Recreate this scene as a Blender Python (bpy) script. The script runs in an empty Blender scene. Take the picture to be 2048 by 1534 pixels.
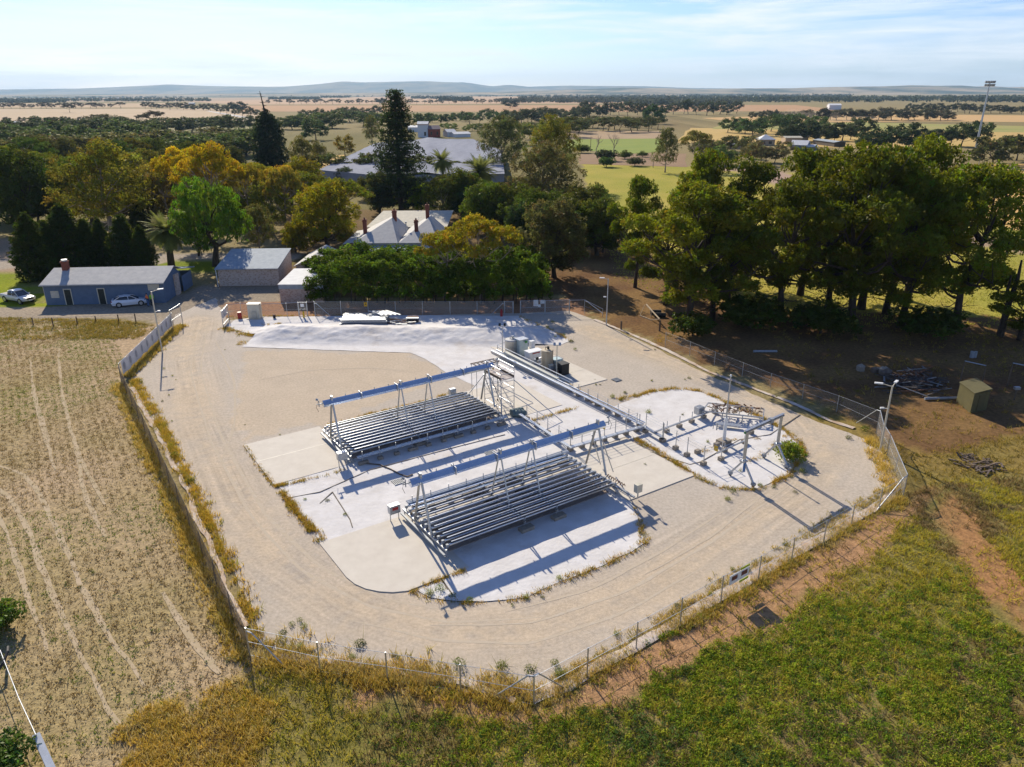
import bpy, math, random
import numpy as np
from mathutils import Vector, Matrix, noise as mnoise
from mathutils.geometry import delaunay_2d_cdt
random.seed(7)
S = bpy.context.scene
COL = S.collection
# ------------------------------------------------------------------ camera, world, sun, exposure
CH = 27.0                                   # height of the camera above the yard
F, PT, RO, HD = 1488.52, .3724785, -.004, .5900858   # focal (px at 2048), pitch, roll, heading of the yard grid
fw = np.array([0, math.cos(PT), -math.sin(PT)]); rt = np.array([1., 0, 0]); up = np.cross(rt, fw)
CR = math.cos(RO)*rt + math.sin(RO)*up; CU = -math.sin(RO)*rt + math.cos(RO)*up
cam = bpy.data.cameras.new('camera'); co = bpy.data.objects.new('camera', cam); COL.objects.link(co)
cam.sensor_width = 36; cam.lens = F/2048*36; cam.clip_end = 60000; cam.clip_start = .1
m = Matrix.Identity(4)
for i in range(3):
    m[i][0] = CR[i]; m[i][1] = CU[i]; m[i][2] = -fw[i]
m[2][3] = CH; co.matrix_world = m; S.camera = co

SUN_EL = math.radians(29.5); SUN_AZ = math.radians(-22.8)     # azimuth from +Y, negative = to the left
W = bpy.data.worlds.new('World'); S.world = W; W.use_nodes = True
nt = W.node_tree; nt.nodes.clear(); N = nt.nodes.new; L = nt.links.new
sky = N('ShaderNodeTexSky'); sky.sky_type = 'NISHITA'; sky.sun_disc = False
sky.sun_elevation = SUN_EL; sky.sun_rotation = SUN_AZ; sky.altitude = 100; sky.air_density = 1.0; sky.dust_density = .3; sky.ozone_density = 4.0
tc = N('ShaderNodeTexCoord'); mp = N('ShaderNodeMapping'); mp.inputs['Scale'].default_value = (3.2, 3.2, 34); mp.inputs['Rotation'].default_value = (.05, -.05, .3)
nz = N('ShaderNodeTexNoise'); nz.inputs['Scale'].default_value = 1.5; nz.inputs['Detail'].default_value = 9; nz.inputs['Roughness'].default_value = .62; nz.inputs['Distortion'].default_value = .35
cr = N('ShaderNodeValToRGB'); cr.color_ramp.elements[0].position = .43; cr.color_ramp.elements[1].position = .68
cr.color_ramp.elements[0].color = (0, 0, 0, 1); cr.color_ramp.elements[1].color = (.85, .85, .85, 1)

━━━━

▸ **What is expected**:
Repeat the listing above up to and including the line with "m[2][3] = CH;", starting from its first line. Drop any pictures.

▸ **Result of the exercise**:
Recreate this scene as a Blender Python (bpy) script. The script runs in an empty Blender scene. Take the picture to be 2048 by 1534 pixels.
import bpy, math, random
import numpy as np
from mathutils import Vector, Matrix, noise as mnoise
from mathutils.geometry import delaunay_2d_cdt
random.seed(7)
S = bpy.context.scene
COL = S.collection
# ------------------------------------------------------------------ camera, world, sun, exposure
CH = 27.0                                   # height of the camera above the yard
F, PT, RO, HD = 1488.52, .3724785, -.004, .5900858   # focal (px at 2048), pitch, roll, heading of the yard grid
fw = np.array([0, math.cos(PT), -math.sin(PT)]); rt = np.array([1., 0, 0]); up = np.cross(rt, fw)
CR = math.cos(RO)*rt + math.sin(RO)*up; CU = -math.sin(RO)*rt + math.cos(RO)*up
cam = bpy.data.cameras.new('camera'); co = bpy.data.objects.new('camera', cam); COL.objects.link(co)
cam.sensor_width = 36; cam.lens = F/2048*36; cam.clip_end = 60000; cam.clip_start = .1
m = Matrix.Identity(4)
for i in range(3):
    m[i][0] = CR[i]; m[i][1] = CU[i]; m[i][2] = -fw[i]
m[2][3] = CH; co.matrix_world = m; S.camera = co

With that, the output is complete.